Quarterly revenues for the global market topped $11 billion higher than any previous quarter, despite the fact that it has only been growing by an average of 1% annually.
“Despite challenges from SDN, NFV and hyperscalers’ own-design networking gear, the market for Ethernet switches and routers is huge and continues to grow, albeit slowly,” said John Dinsdale, a chief analyst at Synergy Research Group.
Cisco has the largest share of the switch and router market holding approximately 53%, the highest it has been since 2016. Across individual segments, this amounted to 63% for enterprise routers and 40% for service provider routers. For the last four quarters in total Cisco’s market share was 50%, two percentage points down from the previous four quarters.

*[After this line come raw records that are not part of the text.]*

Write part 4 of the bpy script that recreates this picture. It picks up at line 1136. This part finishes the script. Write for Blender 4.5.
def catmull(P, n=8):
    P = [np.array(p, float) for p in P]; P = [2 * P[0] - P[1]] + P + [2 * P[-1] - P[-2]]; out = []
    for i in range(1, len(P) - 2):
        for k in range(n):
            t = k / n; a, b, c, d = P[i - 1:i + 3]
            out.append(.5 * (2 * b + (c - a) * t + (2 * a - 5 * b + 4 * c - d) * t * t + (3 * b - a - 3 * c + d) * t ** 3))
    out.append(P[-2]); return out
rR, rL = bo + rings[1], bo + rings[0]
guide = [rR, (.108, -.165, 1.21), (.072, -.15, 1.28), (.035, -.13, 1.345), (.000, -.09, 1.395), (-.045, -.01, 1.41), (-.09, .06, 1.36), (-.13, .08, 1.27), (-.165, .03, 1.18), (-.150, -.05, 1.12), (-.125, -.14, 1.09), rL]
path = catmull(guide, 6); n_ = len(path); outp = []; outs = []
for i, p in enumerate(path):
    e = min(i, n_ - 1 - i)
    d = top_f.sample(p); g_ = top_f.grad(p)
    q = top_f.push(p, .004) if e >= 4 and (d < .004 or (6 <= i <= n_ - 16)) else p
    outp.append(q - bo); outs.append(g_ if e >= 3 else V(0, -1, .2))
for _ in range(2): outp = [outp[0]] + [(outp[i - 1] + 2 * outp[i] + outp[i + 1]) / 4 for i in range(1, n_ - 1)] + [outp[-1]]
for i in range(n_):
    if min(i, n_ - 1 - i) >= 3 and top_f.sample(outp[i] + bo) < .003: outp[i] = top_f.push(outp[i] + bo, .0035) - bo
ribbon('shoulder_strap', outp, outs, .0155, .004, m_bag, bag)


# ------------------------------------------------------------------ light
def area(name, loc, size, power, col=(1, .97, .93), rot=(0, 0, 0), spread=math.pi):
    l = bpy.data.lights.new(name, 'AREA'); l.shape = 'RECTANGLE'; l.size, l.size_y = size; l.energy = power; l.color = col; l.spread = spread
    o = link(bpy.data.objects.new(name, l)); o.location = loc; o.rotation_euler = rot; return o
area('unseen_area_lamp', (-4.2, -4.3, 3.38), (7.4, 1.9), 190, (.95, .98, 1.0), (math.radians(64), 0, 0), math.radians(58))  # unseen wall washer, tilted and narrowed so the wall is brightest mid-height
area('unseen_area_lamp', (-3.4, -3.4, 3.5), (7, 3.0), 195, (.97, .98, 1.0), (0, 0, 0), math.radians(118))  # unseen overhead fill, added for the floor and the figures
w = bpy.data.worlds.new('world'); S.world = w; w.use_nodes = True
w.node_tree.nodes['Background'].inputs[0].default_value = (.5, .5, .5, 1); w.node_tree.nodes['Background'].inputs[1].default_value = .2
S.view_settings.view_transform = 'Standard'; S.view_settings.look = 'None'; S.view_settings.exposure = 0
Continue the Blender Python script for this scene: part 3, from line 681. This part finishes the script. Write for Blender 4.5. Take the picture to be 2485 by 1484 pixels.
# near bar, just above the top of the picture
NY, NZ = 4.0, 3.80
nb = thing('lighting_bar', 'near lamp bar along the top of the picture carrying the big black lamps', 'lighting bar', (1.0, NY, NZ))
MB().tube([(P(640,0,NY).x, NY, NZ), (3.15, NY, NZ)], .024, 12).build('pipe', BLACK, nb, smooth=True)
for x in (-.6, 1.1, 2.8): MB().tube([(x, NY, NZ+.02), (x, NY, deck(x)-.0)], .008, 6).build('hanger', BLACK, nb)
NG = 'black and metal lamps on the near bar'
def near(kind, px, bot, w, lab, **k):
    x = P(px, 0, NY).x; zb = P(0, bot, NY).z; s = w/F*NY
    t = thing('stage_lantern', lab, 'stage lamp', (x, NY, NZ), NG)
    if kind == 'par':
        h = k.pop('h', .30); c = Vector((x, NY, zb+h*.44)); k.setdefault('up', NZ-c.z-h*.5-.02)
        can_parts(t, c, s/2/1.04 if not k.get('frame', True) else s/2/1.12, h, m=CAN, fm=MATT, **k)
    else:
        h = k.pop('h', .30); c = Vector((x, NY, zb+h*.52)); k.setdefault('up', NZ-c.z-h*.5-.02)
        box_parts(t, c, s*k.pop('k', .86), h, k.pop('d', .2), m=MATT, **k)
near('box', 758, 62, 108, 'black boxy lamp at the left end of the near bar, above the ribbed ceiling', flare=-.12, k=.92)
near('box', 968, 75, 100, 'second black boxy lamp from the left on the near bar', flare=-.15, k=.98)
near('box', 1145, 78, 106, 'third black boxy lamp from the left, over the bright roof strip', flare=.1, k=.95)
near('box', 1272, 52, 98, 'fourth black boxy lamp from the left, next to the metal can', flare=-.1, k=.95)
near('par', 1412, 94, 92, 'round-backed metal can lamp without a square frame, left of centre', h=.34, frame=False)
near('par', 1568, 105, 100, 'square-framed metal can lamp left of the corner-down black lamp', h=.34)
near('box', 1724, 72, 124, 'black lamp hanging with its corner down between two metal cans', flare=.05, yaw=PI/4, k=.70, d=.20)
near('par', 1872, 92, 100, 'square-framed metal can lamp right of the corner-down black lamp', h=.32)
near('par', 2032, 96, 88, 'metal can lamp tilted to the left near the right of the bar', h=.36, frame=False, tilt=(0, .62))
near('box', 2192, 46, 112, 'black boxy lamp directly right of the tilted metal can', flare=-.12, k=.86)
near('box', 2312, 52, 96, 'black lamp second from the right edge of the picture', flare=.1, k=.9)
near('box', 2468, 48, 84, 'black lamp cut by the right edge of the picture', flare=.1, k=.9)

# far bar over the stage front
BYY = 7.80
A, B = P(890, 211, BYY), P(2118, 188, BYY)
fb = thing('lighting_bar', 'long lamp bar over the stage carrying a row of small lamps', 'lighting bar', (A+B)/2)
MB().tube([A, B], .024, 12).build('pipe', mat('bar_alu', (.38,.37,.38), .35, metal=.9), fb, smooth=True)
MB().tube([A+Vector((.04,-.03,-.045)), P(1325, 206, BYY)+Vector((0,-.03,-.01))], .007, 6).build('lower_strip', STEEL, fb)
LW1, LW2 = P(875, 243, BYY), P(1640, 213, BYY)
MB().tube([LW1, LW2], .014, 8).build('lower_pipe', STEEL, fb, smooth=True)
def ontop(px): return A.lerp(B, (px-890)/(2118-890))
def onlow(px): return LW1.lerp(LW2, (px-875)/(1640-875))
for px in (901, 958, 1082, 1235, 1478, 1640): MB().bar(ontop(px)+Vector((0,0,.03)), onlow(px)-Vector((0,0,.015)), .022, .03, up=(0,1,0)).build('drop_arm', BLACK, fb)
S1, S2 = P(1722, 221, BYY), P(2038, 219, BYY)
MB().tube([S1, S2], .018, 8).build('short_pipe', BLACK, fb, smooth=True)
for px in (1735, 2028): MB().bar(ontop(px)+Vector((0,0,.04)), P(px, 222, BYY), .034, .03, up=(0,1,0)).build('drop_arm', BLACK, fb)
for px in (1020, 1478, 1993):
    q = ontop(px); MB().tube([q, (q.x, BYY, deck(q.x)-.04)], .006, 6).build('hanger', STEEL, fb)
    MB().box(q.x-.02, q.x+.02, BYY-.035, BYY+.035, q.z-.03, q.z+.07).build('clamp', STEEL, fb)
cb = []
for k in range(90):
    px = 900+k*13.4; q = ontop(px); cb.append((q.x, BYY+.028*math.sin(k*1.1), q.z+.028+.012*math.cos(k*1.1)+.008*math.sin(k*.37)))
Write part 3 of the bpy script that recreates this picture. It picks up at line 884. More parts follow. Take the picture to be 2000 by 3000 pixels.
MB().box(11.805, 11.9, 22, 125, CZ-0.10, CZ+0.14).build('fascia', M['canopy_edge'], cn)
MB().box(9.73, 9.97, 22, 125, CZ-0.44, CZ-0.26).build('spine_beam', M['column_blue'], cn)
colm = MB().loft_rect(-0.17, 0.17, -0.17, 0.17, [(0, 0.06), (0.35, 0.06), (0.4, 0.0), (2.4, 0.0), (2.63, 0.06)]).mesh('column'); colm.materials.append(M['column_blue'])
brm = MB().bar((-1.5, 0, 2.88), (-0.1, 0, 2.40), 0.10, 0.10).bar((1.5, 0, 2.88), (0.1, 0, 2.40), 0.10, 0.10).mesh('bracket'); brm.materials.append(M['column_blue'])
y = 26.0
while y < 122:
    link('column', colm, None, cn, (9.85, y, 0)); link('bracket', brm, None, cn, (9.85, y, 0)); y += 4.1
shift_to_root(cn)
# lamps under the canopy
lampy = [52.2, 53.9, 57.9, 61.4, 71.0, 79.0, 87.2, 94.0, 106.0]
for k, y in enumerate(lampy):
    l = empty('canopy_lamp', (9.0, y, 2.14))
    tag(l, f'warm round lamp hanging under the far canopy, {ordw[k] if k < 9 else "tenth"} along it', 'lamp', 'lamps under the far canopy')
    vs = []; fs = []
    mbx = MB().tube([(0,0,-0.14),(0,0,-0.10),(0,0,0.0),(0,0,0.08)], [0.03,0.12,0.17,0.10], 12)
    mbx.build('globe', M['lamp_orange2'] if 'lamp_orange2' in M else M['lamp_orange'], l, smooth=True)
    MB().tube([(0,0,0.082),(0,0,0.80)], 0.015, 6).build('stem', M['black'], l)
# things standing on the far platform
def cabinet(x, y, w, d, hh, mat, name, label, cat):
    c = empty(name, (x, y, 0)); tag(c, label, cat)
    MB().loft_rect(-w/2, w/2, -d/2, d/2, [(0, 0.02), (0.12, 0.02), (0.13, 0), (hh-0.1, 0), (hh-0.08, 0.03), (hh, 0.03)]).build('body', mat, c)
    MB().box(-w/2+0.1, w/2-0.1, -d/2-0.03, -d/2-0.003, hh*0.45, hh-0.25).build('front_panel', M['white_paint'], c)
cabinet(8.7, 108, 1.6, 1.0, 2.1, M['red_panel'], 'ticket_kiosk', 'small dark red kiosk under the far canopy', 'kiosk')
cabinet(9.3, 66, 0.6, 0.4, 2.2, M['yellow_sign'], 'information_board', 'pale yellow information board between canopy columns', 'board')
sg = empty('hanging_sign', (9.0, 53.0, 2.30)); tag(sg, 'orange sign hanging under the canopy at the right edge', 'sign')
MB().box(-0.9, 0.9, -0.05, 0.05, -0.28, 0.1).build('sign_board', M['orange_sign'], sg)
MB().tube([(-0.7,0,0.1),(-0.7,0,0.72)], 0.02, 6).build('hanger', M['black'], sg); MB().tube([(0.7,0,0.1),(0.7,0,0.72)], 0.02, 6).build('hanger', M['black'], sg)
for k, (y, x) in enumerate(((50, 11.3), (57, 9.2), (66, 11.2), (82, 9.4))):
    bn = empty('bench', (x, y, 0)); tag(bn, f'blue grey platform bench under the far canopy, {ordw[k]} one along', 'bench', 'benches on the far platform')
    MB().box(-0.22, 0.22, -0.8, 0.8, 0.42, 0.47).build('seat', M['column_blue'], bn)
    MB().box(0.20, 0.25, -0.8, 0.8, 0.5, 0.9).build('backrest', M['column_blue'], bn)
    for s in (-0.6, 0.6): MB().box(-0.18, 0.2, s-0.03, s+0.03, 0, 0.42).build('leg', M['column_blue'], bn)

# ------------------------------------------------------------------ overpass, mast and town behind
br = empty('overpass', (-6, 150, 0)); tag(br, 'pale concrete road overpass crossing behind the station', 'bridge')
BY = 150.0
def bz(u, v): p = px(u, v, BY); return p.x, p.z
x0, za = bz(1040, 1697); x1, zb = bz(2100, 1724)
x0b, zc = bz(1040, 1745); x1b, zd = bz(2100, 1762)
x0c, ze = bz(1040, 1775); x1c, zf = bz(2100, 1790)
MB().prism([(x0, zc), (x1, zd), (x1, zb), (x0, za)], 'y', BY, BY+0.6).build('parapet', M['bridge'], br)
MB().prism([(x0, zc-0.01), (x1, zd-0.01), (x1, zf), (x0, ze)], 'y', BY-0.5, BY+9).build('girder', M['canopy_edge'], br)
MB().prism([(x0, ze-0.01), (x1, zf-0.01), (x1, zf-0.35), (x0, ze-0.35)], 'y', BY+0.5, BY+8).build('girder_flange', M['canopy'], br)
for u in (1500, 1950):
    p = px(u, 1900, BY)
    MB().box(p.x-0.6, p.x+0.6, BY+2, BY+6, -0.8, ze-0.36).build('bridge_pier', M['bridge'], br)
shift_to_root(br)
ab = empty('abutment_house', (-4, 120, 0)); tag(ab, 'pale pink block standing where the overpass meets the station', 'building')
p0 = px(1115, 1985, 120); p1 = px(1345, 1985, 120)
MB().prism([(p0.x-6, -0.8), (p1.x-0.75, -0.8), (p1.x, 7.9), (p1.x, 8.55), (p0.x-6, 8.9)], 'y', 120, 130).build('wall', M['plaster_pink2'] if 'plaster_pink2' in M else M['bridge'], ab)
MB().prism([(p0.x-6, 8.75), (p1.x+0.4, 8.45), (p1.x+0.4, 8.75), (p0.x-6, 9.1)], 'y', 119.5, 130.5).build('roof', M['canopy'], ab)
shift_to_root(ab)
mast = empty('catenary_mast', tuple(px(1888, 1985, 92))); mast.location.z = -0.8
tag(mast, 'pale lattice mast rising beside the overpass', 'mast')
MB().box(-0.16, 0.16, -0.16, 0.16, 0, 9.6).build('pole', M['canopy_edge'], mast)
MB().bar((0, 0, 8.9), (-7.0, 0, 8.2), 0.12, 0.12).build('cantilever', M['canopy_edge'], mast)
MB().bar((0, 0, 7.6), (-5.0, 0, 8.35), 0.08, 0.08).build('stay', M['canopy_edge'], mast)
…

Just behind Cisco the ranking of vendors varied according to each of the three main segments but in total Cisco is followed by Huawei, Juniper, Nokia, Arista Networks and HPE – whose overall switch and router market shares were in the 4-11% range in Q3. After this there is then a long line of other vendors, with H3C and Extreme being the most prominent challengers.
“While Arista is the high-growth star and Huawei continues to consolidate its number two ranking in the market, the biggest story is Cisco’s ability to continue controlling over half of the market. It had a particularly strong quarter and no other vendor is seriously challenging its position,” said Dinsdale.
Global switching and router revenues were well over $11 billion in Q3 and totalled $43 billion for last four quarters, representing 1% growth on a rolling annualised basis. Of the three segments Ethernet switching is the largest accounting for almost 60% of the total and it is also the segment that has the highest growth rate, accelerated by aggressive growth in the deployment of 100GbE and 25GbE switches.
Regionally, North America remained the biggest region throughout Q3 accounting for almost 40% of worldwide revenues, followed by APAC, EMEA and Latin America. Conversely, the APAC region has been the fastest growing, as was the case again in Q3, with growth driven in part by spending in China, which has benefitted Huawei.